CORRIERE DELLO SPORT

Giovedì, 9 novembre 1995
Dall'inviato Francesco Volpe

ROMA - L'Italia ritrova la bussola. Domenica all'Olimpico Diego Dominguez rimette la maglia azzurra. Sono passati cinque mesi dalla sua ultima recita, la più bella e la più sofferta. East London, 4 giugno 1995. Gli azzurri salutano la Coppa del Mondo domando l'Argentina e Diego, nato a Cordoba da padre "indigeno" e madre milanese, assesta il colpo di grazia ai suoi fratelli. A 3' dalla fine intercetta un passaggio di Crexell e vola in meta. La leggenda vuole che abbia chiamato quella palla in spagnolo... E' il giorno più bello della sua vita. Mentre segnava, a migliaia di chilometri Soledad gli regalava Piero, il primogenito. Una sbornia di felicità.

Sembra passato un secolo. Diego ha vissuto mesi intensi, ampliato la sua attività di import-export di auto, aperto un salone a Milano. S'è preparato in solitudine per la nuova stagione, in Argentina, aiutato dall'amico e preparatore Bifarella. Corsa, squash, bicicletta. La Nazionale è passata in secondo piano. La sua rinuncia alla Coppa Latina e alla sfida con gli All Blacks ha innescato le polemiche. Da Buenos Aires l'hanno addirittura accusato di codardia. "Dopo i Mondiali, sentivo il bisogno di dedicare un po' di tempo a mio figlio" - spiega il nostro - "Poi mi sono tuffato nel lavoro. La mia carriera sportiva un giorno finirà e dovrò farmi trovare pronto. Non so ancora se tornerò in Argentina, probabilmente farò la spola. Non è una decisione facile. A Milano sto bene, quest'anno per la prima volta trascorrerò qui Natale e Capodanno".

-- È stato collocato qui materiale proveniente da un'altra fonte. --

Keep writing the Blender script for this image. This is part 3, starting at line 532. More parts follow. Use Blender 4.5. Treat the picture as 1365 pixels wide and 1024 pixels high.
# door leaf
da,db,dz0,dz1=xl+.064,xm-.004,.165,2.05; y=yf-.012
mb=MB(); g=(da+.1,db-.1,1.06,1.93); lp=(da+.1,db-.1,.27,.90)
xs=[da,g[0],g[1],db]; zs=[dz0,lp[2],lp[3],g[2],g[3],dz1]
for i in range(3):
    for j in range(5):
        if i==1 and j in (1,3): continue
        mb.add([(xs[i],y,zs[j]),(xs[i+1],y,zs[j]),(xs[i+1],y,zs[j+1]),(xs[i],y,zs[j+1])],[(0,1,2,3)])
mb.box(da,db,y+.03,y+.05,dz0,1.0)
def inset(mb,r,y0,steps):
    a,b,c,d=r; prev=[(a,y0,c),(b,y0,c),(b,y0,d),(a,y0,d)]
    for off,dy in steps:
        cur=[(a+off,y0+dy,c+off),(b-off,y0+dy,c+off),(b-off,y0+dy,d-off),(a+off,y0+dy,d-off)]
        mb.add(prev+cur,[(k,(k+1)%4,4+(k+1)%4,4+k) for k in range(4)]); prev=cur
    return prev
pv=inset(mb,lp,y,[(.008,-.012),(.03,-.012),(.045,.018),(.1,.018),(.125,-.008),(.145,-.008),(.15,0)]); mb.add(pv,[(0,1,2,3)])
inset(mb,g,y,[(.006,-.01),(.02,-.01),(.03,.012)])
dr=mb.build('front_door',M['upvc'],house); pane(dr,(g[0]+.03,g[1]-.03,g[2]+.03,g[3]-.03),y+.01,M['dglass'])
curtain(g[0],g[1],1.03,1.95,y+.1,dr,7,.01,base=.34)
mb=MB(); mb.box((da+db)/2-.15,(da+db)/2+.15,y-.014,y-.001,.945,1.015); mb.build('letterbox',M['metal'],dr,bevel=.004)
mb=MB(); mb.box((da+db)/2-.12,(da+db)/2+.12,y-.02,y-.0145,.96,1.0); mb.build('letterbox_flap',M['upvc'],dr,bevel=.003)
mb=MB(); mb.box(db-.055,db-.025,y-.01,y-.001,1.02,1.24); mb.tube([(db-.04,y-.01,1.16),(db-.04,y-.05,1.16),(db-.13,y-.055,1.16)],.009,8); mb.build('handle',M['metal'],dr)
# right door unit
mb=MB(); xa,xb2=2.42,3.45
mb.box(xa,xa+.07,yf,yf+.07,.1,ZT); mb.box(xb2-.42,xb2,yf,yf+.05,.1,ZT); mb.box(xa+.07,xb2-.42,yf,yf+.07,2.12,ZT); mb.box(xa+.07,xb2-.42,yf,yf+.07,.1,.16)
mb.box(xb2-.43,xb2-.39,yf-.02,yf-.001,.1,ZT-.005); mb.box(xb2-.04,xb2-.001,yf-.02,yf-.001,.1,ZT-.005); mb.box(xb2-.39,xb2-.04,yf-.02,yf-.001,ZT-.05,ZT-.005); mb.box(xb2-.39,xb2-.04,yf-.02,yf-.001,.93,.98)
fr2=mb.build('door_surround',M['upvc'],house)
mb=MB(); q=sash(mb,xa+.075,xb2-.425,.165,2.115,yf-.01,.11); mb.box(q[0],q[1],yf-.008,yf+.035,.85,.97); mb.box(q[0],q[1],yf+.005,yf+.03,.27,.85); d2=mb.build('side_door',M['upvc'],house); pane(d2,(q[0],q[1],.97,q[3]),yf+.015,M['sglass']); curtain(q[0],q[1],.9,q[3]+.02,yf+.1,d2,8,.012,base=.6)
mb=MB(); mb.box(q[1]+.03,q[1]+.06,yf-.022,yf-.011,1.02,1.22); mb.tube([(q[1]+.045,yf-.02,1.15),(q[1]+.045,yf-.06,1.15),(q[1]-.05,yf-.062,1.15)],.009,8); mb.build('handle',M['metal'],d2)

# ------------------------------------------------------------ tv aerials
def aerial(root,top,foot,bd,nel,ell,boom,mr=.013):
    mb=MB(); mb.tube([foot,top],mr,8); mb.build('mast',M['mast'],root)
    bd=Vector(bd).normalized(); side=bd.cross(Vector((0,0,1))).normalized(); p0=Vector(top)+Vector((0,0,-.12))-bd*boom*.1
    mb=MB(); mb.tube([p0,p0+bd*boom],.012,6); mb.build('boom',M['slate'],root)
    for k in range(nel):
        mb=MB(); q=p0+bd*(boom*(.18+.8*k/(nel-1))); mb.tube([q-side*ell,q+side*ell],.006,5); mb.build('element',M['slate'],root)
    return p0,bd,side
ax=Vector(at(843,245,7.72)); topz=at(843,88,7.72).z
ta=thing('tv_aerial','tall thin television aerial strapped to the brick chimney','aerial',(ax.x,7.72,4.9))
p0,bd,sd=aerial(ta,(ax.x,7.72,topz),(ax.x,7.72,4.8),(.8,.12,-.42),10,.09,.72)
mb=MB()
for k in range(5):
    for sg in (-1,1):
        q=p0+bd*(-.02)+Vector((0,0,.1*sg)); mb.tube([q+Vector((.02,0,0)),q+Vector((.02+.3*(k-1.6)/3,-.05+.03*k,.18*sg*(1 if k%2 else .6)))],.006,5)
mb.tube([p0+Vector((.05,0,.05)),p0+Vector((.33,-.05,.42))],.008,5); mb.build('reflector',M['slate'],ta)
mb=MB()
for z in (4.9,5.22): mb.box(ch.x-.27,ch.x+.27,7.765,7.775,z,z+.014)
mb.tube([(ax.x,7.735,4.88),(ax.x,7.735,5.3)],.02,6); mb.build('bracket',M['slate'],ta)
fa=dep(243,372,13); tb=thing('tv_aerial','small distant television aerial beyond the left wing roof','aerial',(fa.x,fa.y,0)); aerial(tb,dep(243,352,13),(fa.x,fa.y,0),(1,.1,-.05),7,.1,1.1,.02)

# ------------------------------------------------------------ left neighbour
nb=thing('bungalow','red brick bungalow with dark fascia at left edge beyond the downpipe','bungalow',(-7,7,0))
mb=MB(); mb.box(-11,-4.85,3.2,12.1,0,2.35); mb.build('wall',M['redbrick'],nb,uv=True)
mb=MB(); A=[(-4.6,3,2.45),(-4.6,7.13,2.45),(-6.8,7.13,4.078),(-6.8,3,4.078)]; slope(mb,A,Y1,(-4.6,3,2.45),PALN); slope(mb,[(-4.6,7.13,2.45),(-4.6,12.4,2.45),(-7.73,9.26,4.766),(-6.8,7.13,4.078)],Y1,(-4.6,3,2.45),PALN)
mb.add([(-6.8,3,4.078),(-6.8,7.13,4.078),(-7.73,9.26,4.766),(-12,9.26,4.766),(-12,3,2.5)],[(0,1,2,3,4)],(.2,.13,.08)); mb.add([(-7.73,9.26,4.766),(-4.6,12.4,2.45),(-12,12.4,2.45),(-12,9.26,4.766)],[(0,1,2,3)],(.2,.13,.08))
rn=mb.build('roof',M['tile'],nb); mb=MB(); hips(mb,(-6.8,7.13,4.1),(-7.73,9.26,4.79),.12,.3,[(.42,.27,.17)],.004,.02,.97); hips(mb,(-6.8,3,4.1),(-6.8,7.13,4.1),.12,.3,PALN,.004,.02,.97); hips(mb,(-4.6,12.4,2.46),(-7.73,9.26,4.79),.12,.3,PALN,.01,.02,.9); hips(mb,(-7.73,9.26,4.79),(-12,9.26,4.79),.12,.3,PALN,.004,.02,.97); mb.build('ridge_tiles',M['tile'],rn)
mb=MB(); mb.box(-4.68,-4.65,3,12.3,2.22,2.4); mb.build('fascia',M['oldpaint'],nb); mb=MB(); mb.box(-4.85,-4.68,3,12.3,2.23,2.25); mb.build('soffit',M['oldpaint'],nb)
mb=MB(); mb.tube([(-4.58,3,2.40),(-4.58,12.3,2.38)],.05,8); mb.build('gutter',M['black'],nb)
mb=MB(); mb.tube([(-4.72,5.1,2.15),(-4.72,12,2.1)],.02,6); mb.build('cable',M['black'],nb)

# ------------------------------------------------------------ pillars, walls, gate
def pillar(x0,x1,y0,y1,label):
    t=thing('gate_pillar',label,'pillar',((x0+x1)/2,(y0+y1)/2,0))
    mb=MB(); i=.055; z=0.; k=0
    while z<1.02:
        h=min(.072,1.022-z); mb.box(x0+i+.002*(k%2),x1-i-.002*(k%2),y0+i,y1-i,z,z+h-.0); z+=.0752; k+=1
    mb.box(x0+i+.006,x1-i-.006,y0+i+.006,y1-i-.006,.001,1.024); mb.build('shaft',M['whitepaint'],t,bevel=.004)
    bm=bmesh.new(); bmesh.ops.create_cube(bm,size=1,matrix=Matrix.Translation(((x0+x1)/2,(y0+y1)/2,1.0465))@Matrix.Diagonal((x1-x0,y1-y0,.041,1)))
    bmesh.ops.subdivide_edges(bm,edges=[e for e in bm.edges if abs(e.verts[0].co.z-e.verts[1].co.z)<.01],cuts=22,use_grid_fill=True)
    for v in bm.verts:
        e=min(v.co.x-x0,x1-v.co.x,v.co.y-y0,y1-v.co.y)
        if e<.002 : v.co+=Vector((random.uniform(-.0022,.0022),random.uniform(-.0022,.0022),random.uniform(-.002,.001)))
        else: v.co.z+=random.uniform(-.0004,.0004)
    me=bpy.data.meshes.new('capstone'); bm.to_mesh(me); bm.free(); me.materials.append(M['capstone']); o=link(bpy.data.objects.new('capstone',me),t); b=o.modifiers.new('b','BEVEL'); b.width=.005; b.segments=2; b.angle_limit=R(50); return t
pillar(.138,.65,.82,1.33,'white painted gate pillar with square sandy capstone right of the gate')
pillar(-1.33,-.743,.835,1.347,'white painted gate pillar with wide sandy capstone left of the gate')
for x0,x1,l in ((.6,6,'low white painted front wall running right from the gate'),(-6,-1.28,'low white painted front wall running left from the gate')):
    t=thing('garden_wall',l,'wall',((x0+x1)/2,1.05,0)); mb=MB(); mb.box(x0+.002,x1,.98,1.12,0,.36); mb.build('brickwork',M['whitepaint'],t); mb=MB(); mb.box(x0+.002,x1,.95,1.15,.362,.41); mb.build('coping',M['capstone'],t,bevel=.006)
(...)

Diego è di nuovo a disposizione del c.t. Coste. Domenica sarà in campo contro il Sudafrica. Un ritorno in fanfara, ma forse anche il passo d'addio. L'apertura del Milan si tormenta le dita, misura le parole. Quello che dice dipinge un futuro pieno di dubbi e di incertezze. C'è la voglia di continuare l'avventura azzurra, e assieme il timore che non sia più possibile. "Non mi piace fare le cose a metà, giocare una partita e poi dovermi assentare per un mese" - chiarisce Diego, 29 anni - "Il mio futuro azzurro è un grosso punto interrogativo. Vorrei arrivare fino ai Mondiali del '99. Ma se non mi posso allenare come si deve, pianto la Nazionale". Il rischio è concreto e non riguarda solo Dominguez. Un'intera generazione azzurra è ormai a un bivio: privilegiare la carriera o il lavoro? Una scelta scontata. L'oriundo passa la palla, bollente, alla Federazione: E' bellissimo trovarsi di fronte gli All Blacks o gli Springboks, ma per sostenere il confronto dobbiamo potenziarci, allenandoci più spesso e meglio. Per farlo occorre tempo. La Federazione non può esigere da noi tre-quattro mesi di piena disponibilità senza garantirci una contropartita adeguata. E non è solo una questione economica. Non chiediamo il trattamento riservato ai sudafricani, ma nemmeno quello offerto ai giocatori dei Paesi più deboli".

Dominguez per questa Nazionale è regista, faro, ciambella di salvataggio. Anche quando, come adesso, la sua condizione non è al top per i postumi di un'influenza. "Contro il Leinster ho sbagliato 7 calci su 10: non mi accadeva da 8 anni!". Ventisei presenze, 12 punti a partita, 50% più del mitico Bettarello. Psicologicamente la sua sola presenza garantisce serenità a tutta la squadra. E contro fuoriclasse come gli Springboks la testa è tutto: "Il 2° tempo con gli All Blacks è la cosa più brutta che possa capitare a un giocatore. Corri, placchi e incassi mete. Ricordo quando andavo in tour con i Pumas in Nuova Zelanda: botte da 60 punti a partita! Domenica sarò di nuovo un fatto mentale. Comunque giocare test del genere è esaltante".

A Roma ha esordito in azzurro 4 anni e mezzo fa, a Roma potrebbe vivere l'ultimo capitolo di un viaggio esaltante. Ma la voglia d'azzurro è ancora viva.